If they’re coming to us with an issue, then it’s likely that there are others out there with the same problem, or at least there will be. Because of this outlook, I look forward to working with folks through issues, and it’s something that I’m happy to say does happen.

In terms of milestones we’re working towards offering more capabilities to folks running on-premise plus the ability to record sessions as they’re running. Right now we have a pretty great set of tools to monitor, and even remotely view, your sessions as they’re going. However, if something bad happens it’s pretty hard to see what went down, so the ability to watch errors take place is of great importance to us.

The other big milestone is allowing folks to run different versions of Chrome in our product at the same time. This makes it easier to upgrade (or even downgrade) a version when you need to, plus it gives us better security as we can totally dispose of our containers when they’re done. Having the sessions be more ephemeral means there’s little left laying around, which means less reasons to be worried overall. I hop on any opportunity to increase the security of the product without question.

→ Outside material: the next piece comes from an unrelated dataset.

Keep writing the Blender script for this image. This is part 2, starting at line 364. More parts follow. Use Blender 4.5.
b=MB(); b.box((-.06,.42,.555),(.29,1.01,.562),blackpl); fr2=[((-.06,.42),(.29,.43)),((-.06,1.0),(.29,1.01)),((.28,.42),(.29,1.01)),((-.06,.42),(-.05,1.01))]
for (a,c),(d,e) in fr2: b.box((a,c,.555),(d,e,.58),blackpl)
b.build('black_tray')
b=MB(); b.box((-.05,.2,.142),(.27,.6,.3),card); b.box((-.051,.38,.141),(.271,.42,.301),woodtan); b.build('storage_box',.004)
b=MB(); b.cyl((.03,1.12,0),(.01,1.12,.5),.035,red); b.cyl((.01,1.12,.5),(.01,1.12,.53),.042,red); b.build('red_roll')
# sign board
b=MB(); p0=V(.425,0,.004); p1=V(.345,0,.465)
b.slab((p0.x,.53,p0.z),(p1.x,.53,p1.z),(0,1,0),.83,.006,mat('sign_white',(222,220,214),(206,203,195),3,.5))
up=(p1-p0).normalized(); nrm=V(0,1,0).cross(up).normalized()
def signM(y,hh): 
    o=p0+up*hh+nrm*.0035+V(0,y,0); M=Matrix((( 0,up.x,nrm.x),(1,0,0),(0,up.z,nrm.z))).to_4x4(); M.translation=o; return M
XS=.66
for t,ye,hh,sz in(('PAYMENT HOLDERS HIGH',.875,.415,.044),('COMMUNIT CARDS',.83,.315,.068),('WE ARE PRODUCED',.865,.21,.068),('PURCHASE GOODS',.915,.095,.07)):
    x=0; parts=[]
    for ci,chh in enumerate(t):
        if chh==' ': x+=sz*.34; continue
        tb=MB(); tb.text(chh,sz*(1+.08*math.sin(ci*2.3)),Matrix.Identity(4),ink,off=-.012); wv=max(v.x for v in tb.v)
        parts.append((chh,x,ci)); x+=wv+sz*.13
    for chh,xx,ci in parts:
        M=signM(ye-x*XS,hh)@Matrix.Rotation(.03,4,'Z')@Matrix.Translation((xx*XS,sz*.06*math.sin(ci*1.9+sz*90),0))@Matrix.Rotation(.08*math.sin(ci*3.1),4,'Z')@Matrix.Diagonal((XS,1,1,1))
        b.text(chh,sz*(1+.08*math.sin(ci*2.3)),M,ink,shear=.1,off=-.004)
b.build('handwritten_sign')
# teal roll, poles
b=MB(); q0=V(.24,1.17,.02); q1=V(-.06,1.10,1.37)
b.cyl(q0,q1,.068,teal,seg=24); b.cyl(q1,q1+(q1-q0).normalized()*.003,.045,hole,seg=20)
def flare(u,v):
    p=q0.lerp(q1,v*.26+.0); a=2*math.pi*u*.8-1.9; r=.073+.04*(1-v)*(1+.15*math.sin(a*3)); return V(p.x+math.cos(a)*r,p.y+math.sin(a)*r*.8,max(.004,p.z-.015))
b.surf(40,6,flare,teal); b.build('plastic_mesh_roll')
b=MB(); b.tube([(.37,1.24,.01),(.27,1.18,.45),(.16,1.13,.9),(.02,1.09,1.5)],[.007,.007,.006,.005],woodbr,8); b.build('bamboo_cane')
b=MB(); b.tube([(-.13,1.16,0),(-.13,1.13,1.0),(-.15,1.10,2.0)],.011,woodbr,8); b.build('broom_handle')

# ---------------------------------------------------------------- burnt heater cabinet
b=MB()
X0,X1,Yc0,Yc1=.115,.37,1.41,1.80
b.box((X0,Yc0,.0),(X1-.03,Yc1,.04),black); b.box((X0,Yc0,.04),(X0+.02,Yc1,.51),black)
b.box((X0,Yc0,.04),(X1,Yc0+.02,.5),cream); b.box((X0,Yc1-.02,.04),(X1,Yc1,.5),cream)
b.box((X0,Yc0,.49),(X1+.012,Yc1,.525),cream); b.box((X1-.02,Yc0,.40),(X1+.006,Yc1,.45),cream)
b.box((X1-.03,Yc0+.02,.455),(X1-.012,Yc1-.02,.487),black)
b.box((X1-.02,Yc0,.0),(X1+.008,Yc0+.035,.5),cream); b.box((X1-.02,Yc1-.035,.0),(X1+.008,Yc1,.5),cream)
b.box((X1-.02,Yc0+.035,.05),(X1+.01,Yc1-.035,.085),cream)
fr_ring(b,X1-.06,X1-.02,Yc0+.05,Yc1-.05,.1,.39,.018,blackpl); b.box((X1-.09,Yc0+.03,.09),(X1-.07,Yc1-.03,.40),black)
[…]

There’s nothing worse, in my mind, than ruining the trust you have with your users given the frequent breaches we all seem to be accustomed to.

Looking back, what would you wish of doing sooner?

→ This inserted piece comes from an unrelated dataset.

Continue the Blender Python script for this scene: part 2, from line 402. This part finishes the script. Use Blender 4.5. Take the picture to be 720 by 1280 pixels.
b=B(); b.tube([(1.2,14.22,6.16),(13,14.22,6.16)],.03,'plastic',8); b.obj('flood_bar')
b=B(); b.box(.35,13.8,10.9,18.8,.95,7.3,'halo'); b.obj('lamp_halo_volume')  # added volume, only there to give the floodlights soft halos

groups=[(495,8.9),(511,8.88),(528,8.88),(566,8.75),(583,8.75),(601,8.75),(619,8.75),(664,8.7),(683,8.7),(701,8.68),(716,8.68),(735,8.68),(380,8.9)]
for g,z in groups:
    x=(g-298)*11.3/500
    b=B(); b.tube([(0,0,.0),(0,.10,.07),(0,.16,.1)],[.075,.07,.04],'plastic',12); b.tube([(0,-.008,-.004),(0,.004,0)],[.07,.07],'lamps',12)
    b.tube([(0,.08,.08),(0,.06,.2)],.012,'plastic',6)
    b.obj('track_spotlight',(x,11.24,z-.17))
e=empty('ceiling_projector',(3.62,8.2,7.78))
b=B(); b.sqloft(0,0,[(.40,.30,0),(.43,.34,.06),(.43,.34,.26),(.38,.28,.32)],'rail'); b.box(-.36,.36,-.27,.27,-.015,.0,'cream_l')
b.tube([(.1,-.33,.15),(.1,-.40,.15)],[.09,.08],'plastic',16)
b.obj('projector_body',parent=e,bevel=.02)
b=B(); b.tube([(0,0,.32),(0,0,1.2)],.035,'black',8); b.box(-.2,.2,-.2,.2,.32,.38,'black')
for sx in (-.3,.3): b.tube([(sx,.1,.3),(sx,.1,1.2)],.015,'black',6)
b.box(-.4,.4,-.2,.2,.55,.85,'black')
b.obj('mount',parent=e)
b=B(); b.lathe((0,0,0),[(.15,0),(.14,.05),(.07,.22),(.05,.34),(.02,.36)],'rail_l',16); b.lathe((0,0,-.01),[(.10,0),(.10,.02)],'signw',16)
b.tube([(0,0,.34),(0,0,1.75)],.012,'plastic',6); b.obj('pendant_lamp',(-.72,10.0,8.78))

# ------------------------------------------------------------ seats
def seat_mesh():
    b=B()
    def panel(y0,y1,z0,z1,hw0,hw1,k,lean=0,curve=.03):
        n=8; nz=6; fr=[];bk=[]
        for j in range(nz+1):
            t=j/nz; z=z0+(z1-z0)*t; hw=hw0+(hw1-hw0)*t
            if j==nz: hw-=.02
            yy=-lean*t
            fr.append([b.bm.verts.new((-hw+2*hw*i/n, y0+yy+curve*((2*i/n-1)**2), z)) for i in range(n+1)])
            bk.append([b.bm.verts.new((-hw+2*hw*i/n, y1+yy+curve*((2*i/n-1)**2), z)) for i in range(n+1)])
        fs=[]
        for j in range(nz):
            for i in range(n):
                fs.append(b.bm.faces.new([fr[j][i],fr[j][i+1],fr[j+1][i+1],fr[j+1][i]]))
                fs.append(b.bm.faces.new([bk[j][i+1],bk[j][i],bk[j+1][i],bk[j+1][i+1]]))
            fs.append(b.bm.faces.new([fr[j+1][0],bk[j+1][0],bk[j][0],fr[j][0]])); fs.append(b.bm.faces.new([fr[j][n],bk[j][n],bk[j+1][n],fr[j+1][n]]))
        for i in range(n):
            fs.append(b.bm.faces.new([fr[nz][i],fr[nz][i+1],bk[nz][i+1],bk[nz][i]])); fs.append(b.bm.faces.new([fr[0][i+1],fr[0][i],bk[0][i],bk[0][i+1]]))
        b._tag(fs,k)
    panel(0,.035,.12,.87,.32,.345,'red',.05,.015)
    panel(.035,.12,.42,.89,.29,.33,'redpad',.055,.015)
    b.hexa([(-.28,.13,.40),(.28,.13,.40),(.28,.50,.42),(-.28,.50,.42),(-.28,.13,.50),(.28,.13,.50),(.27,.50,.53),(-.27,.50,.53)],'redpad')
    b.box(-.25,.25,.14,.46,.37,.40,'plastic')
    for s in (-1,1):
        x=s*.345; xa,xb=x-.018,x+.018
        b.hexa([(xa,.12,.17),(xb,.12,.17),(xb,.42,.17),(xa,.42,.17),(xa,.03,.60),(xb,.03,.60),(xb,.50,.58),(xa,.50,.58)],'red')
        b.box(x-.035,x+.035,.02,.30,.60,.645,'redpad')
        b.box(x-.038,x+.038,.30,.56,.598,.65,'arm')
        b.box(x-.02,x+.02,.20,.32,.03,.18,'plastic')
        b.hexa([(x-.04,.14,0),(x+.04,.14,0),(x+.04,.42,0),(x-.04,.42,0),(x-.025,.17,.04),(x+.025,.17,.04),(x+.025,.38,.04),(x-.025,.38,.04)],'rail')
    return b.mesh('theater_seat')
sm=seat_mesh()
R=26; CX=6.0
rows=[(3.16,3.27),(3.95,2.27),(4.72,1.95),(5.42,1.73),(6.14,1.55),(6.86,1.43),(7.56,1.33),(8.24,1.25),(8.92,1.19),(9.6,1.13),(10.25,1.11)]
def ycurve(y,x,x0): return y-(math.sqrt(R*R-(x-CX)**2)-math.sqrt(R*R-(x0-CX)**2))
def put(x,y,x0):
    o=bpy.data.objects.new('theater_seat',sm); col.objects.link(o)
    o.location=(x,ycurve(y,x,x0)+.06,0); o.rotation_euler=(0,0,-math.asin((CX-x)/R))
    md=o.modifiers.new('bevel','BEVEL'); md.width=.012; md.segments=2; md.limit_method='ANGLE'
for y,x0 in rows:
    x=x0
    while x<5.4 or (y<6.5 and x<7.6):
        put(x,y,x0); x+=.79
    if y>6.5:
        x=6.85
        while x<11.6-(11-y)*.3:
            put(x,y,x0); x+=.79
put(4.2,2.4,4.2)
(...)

Two things come to mind: open-sourcing and blogging.

At first, the browserless container was closed-source since I was worried it would ruin us financially. It turns out that the whole “commoditize your competitors compliments” strategy really does work (more on that here, I highly recommend reading and understanding this!), but more specifically having software that people use tends to correlate to people paying for said software.

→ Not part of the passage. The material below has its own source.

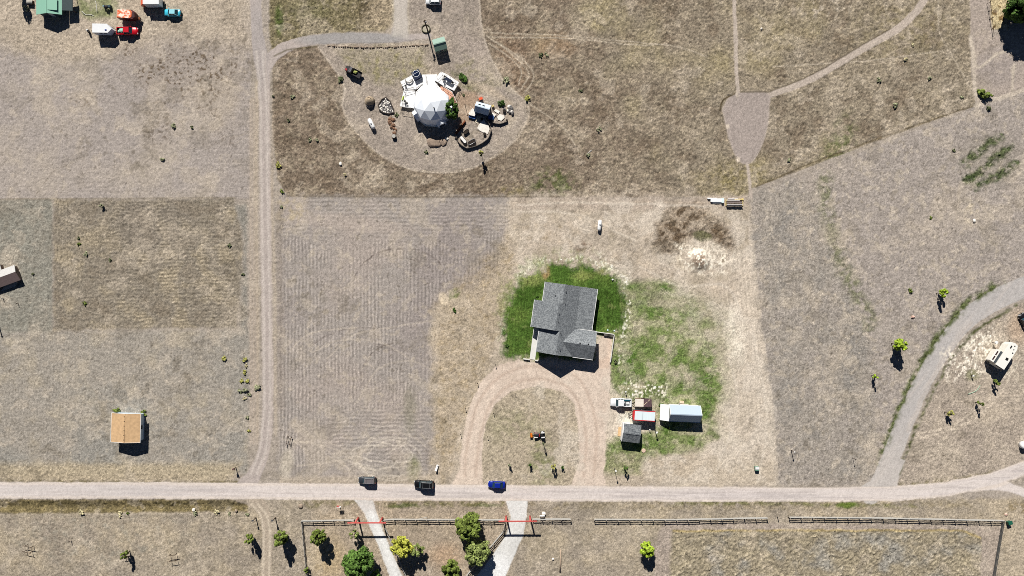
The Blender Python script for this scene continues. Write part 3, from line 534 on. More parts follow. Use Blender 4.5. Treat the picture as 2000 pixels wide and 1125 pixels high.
for k, lab in (('main_road', 'pale straight dirt road crossing the whole view'), ('dirt_road', 'grey brown dirt road running up beside the striped field'), ('farm_track', 'two-rut farm track leading down from the pale road'), ('driveway', 'pinkish horseshoe driveway in front of the grey house'),
               ('gravel_drive', 'white gravel drive through the left red gateway'), ('gravel_lane', 'white gravel lane through the right red gateway'), ('gravel_road', 'grey gravel road bending past the white travel trailer'), ('path', 'mown path with a teardrop clearing in the brown grass')):
    sheet(k, R[k], .012, 'structure', lab)
sheet('lawn', lawn, .012, 'stuff', 'bright green mown lawn wrapped round the grey shingled house', 'lawn')
# ------------------------------------------------------------------ vegetation
def leaves(mb, rg, c, rx, ry, rz, n, size, clumps=None, up=.35):
    """leaf-sized faces in clumps spread through an ellipsoid"""
    k = clumps or max(5, int(n / 45)); cs = []
    for i in range(k):
        while True:
            p = Vector((rg.uniform(-1, 1), rg.uniform(-1, 1), rg.uniform(-1, 1)))
            if .25 < p.length < 1: break
        cs.append((p, rg.uniform(.16, .34)))
    for i in range(n):
        p, r = cs[i % k]
        d = Vector((rg.gauss(0, 1), rg.gauss(0, 1), rg.gauss(0, 1))).normalized() * r * rg.random() ** .4
        q = p + d; q = Vector((c[0] + q.x * rx, c[1] + q.y * ry, c[2] + q.z * rz))
        nrm = (d.normalized() + Vector((rg.uniform(-.6, .6), rg.uniform(-.6, .6), rg.uniform(0, 1) * up * 2))).normalized()
        m = nrm.to_track_quat('Z', 'X').to_matrix() @ Matrix.Rotation(rg.uniform(0, 6.3), 3, 'Z'); s = size * rg.uniform(.6, 1.3)
        mb.add([q + m @ Vector(v) for v in ((-s, -s * .5, 0), (s * .2, -s * .6, s * .12), (s, 0, 0), (s * .2, s * .6, s * .12), (-s, s * .5, 0))], [(0, 1, 2, 3, 4)])
BARK = mat('bark', (92, 78, 64), .9, var=.3, scale=6)
LG = dict(g=leafmat('green_leaf', (84, 112, 50)), d=leafmat('dark_leaf', (66, 92, 38)), y=leafmat('yellow_leaf', (170, 172, 72)), l=leafmat('lime_leaf', (150, 174, 56)), o=leafmat('olive_leaf', (104, 118, 54)),
          p=leafmat('pale_leaf', (128, 140, 80)), s=leafmat('sage_leaf', (150, 152, 120)), k=leafmat('dusky_leaf', (106, 112, 80)), w=leafmat('straw_leaf', (200, 190, 152)), v=leafmat('sage_yellow_leaf', (168, 166, 92)), f=leafmat('fir_leaf', (44, 66, 26)))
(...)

Once I open-sourced the image for browserless, more folks got exposure and (likely) ran it to see how it worked. This did two things for me: it gave me the ability to hear fast and frequently where things broke, plus it gave me permission to not have to offer free accounts.

I’m always interested in not having to have free accounts since I think they can be incredibly risky for the return they posses. Especially if you’re running a business by yourself! You can quickly end up in a place where free users dominate your time and energy, and potentially at a loss.

Having software open-source means that folks can take it, experiment with it, and decide what value they might get from it.

However, it does come at a cost to a certain degree, as you won’t likely be able to generate leads from this approach. Care needs to be taken here as this might have negative consequences depending on the character of your organization. Many places still live and die by leads and lead-generation, non surprisingly. I’m not saying it’s the right or wrong way to do it, just not the way that I myself am accustomed to.

Blogging, alongside open-source work, is another great investment that I should have been making much earlier. Even today I don’t think I write enough about what we’re doing and how we’re doing it. Doing it, however, results in a snowball of inbound traffic that it’s hard to ignore.

browserless blog
Joel shares his experience on the browserless blog

The one last thing I’ll mention about blogging is that it’ll force you to better understand your subject matter and make you a better writer. Both of which are so so so important for running a company that’s it’s hard to stress this enough. Write more and write often!

Kids today will never understand the struggle of what?

Setting IRQ channels to play Day of the Tentacle on a DOS system! (on a side-note: if you haven’t played these old LucasArts games you really should). More seriously, I’d say problem-solving without the internet. A lot of creative solutions to existing problems came about because of the lack of outside influence.

Sometimes not knowing why something is broken, and having to figure it out without outside help, can mean bigger opportunities and technologies later. Click To Tweet

Lots of things in life don’t have a blueprint so we shouldn’t get too accustomed to having them. Try fixing it yourself without looking for the answer! You’ll be surprised by what you find.